Do stay for tea and coffee: ‘I definitely spiced up my otherwise clean act’

Paul Kerensa has a comedy confession to make

As a kneel-down stand-up, I’m often asked: ‘How do you keep your comedy on the straight and narrow?’ Truth is, I don’t always.

I try, but have moments of slippage. One particular stand-up gig was a turning point, to stay with me till I’m old and grey and my jokes are too (better grey than blue).

First though, a few other gigs are part of that journey, like the Christian festival with the Bishop of Oxford in the front row.

‘Do you do many church events?’ he asked me afterwards.

‘Yes, lots,’ I replied. In normal times (remember those?), half my gigs are comedy clubs, half are in churches. It’s not planned that way – that’s just who calls.

‘Well don’t,’ he said, with a mock firmness. ‘Go back to the mainstream.’

He gently suggested that was where I was needed, rather than literally preaching to the converted. Maybe he also liked doing jokes in his sermons and didn’t want the competition.

The turning-point gig – the one that made me clean up my act – was a comedy club gig in a village hall. I was ‘doubling up’, meaning I’d managed two gigs on one night.
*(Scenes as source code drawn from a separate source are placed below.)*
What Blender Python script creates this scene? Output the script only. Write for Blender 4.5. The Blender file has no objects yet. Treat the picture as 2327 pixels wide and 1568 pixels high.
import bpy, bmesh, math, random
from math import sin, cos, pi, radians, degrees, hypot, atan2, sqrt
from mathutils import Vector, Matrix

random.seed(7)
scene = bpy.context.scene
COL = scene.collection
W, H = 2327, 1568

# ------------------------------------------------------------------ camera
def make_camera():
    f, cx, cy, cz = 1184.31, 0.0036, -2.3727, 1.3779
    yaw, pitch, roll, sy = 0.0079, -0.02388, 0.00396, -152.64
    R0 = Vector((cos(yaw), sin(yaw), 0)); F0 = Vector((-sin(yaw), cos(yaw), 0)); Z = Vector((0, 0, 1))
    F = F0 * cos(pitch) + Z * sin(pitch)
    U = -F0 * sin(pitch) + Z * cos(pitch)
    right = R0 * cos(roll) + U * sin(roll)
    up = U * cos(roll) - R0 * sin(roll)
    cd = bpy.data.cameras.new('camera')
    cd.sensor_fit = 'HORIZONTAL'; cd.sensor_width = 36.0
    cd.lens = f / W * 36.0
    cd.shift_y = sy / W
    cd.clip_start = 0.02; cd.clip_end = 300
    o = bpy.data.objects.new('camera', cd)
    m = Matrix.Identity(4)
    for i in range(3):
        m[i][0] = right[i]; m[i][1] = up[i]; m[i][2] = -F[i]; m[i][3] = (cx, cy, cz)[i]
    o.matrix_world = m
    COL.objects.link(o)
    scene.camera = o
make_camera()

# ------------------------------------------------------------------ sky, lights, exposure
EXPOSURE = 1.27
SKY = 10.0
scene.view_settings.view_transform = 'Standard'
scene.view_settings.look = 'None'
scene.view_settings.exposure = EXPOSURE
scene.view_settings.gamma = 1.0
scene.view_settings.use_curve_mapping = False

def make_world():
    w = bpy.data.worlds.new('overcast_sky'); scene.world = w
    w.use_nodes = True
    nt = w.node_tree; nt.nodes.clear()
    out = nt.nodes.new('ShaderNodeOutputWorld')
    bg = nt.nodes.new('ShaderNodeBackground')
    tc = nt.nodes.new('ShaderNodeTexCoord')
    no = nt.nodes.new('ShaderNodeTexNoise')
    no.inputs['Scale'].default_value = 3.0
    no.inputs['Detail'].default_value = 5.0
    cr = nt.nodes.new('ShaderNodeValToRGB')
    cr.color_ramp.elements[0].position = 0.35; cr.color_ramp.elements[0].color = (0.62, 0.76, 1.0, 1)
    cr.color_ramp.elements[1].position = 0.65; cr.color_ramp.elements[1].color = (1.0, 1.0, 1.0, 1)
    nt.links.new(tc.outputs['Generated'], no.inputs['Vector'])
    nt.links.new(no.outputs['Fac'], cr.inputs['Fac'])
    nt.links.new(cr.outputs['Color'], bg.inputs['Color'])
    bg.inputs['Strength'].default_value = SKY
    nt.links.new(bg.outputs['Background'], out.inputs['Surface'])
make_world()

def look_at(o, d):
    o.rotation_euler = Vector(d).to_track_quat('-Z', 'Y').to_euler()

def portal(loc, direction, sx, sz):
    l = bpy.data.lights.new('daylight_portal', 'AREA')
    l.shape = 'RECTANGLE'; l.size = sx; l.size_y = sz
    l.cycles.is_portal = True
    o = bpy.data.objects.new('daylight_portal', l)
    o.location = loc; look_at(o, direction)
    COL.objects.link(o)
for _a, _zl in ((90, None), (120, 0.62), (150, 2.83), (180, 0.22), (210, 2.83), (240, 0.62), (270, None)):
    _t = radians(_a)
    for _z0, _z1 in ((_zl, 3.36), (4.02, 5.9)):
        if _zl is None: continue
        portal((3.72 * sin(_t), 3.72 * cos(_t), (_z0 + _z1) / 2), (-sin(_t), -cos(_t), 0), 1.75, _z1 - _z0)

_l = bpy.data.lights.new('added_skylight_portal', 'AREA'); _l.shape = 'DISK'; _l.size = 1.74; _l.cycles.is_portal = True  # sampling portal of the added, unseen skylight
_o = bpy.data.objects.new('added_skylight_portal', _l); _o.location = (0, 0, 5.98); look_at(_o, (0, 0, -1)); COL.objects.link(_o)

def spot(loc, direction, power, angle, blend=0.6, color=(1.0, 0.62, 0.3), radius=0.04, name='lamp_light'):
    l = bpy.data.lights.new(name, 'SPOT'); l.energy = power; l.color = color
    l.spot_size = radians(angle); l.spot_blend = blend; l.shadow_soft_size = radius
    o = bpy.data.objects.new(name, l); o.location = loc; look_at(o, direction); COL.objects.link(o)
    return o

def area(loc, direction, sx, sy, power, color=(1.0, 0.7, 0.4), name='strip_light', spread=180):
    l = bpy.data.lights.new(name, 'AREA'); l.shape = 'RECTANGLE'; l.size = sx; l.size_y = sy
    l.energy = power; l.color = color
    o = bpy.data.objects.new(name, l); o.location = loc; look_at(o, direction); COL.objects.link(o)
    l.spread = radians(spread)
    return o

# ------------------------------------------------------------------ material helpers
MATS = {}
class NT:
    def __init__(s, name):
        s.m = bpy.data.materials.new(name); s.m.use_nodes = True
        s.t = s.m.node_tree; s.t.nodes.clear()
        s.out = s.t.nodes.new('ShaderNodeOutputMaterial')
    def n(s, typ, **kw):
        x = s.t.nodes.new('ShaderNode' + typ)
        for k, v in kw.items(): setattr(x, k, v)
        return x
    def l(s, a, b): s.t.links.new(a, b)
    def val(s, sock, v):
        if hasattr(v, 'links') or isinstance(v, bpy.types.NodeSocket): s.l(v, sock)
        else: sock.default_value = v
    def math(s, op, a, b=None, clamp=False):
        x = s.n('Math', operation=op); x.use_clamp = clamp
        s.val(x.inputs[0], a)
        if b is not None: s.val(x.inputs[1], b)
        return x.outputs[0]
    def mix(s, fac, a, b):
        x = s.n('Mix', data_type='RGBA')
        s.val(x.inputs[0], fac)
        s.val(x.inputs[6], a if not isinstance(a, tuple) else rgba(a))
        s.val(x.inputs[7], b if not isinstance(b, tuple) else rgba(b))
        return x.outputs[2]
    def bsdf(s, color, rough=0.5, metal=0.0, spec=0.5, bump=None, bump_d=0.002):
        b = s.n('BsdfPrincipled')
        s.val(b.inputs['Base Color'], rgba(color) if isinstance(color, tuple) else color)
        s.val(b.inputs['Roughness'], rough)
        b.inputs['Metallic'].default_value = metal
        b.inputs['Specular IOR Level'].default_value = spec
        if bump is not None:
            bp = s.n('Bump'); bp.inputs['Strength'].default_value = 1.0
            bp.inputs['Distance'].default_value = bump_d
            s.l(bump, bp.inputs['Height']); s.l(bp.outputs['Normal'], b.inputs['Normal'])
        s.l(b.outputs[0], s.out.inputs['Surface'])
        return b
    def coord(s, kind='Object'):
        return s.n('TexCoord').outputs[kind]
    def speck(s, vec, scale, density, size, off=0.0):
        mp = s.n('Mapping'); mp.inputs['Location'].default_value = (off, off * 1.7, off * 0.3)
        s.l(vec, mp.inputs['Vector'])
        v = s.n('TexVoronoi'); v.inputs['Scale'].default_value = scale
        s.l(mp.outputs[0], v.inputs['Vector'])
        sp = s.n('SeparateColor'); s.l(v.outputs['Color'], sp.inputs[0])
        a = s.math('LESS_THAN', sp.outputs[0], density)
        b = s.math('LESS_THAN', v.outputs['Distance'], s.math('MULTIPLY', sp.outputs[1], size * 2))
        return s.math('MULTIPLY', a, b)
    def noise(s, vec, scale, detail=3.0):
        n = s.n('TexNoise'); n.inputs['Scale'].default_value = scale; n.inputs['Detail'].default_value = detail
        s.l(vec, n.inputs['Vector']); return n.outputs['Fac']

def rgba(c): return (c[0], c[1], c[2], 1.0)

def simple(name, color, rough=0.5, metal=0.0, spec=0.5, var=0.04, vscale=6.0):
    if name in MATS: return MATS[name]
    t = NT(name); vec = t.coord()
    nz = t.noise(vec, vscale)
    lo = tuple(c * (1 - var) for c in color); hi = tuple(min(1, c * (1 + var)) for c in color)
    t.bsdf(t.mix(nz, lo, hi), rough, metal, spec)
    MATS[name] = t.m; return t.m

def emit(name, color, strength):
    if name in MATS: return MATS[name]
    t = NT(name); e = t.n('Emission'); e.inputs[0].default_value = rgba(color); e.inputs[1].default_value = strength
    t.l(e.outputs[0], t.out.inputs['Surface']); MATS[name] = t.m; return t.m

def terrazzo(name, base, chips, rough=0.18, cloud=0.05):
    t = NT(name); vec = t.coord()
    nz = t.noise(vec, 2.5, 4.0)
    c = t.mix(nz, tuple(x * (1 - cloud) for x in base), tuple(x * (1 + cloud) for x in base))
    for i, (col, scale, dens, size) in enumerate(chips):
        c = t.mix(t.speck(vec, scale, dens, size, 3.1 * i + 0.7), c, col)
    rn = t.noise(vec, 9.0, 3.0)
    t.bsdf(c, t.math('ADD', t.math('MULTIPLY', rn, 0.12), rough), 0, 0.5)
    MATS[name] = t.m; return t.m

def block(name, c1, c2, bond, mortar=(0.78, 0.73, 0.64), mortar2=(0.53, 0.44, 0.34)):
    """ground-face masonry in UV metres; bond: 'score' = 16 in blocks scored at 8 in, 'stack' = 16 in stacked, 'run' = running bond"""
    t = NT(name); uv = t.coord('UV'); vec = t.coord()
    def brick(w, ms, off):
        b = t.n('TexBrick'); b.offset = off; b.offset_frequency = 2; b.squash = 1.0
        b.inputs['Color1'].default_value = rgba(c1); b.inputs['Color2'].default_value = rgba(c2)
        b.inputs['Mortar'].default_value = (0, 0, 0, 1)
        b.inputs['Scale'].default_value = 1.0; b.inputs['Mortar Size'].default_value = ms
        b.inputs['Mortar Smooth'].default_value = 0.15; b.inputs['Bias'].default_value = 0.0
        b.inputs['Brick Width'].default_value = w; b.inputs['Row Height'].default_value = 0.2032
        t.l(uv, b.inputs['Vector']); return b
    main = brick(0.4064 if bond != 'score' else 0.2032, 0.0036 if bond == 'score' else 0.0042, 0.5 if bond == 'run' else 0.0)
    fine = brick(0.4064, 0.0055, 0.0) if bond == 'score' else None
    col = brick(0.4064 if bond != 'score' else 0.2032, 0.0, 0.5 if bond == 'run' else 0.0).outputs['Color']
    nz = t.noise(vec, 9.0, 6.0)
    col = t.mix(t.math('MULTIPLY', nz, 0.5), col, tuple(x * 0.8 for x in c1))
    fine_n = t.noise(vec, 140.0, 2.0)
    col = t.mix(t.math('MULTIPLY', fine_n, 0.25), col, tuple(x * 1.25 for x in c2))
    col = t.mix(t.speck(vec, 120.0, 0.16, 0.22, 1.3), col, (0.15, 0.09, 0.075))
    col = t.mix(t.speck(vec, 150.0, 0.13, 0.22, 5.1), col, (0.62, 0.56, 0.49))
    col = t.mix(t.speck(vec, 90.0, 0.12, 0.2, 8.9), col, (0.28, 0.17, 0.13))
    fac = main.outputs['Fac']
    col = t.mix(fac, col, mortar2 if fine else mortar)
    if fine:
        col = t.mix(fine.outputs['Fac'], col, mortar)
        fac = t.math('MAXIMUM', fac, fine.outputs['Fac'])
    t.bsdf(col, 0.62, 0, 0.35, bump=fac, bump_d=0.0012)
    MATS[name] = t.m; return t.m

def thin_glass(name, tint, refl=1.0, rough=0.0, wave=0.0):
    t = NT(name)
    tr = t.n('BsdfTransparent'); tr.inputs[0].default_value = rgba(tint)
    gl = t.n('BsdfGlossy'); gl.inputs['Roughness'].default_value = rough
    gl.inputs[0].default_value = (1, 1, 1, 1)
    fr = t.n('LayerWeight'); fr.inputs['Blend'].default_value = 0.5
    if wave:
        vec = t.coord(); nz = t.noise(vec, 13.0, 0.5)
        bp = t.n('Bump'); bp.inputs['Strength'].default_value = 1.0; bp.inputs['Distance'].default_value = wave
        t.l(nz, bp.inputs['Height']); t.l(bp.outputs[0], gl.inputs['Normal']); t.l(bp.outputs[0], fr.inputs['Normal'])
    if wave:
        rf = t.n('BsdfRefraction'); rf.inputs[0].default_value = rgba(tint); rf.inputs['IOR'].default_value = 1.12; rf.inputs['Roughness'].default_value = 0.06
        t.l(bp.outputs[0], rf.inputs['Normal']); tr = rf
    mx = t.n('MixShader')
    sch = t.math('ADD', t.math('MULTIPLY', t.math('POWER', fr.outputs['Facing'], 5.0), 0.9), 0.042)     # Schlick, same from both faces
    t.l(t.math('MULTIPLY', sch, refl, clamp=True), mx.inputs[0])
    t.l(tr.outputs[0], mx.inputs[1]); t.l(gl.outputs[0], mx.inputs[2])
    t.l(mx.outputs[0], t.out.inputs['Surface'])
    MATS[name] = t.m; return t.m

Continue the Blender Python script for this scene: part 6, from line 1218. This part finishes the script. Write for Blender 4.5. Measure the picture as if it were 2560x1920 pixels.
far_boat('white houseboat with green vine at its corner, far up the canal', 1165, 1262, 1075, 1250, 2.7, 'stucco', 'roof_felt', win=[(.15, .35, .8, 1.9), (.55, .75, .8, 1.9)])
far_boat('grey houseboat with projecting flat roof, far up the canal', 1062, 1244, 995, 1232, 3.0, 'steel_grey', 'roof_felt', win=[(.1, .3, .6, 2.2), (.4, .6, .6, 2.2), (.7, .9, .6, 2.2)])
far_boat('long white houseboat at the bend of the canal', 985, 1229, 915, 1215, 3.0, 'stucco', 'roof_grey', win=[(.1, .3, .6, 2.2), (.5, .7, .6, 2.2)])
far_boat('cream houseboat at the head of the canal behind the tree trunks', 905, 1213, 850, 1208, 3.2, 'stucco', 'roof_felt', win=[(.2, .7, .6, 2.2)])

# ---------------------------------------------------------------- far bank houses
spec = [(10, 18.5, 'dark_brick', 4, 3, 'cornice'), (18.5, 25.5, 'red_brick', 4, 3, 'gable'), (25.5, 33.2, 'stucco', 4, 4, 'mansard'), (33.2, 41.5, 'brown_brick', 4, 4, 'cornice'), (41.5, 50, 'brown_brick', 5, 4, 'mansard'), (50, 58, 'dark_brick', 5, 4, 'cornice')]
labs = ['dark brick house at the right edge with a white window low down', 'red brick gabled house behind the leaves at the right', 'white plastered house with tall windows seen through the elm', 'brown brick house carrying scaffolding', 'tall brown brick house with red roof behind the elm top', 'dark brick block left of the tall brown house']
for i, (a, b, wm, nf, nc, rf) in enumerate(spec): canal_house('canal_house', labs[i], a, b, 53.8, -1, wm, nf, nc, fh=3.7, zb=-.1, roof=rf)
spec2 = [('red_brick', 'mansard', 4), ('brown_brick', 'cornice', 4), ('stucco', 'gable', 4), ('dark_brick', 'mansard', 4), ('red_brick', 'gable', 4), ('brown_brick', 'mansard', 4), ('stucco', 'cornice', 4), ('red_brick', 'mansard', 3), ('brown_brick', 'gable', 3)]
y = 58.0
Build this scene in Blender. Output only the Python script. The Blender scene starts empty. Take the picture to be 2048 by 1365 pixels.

Generally when this happens, the two venues are near: you open in Derby and close in Nottingham, that sort of thing. In big cities, you might fit in more. Hal Cruttenden is legendary for this. I gigged with Hal one night in London to find that while I was doubling up, he was quintupling up. Opening in Covent Garden, running to The Comedy Store, a middle spot in north London, a fourth gig in even norther London, then finally The Comedy Store’s late show. Impressive.

Incidentally, my record doubling-up distance is 200 miles. My agent thought Wales was tiny, so booked me to open in Cardiff but close in Bangor, four hours apart without a motorway. Thankfully I left Cardiff by 7:15pm; Bangor was a student show happy to run late.

I digress. Finally, we reach our destination: the gig where my ruder jokes got the better of me. I’d opened elsewhere and ran into this village hall to close the show. The compere greeted me gleefully with a show update: ‘Nice audience, they love the bawdy stuff!’

I gulped. I’m not a ‘bawdy’ act! I keep it clean. This audience, apparently, had different tastes.

A dilemma then: Stick to my guns and play nice? Or play the room, ‘naughtifying’ my act? Urged on by the compere, I caved. I was no Frankie Boyle, but definitely spiced up my otherwise clean act with some fruitier language. It landed well, but I felt I lost a bit of me in the process, and walked offstage muttering: ‘That’s not me.’

As I leant against the bar, a cheery but concerned man sidled up to me. ‘Excuse me. I’m a vicar from the church down the road. We’ve booked you for a comedy show next month. We thought we’d see you here first. Do you have another set you could do?’

‘Yes!’ I exclaimed and explained how I’d fallen for the old ‘change who you are to appease other people’ trap, for one night only.

That was a turning point, but each of these gigs (and a thousand others) have been part of that journey. Less a turning point, more a gradual curve in the road.

When the gigs come back, I’ll try and stick to the straight and narrow, though I think it’s important too to somehow meet people where they are. It’s a continuing journey, and those obstacles in the road are always inevitable. God’s my satnav. I’ll try and listen harder.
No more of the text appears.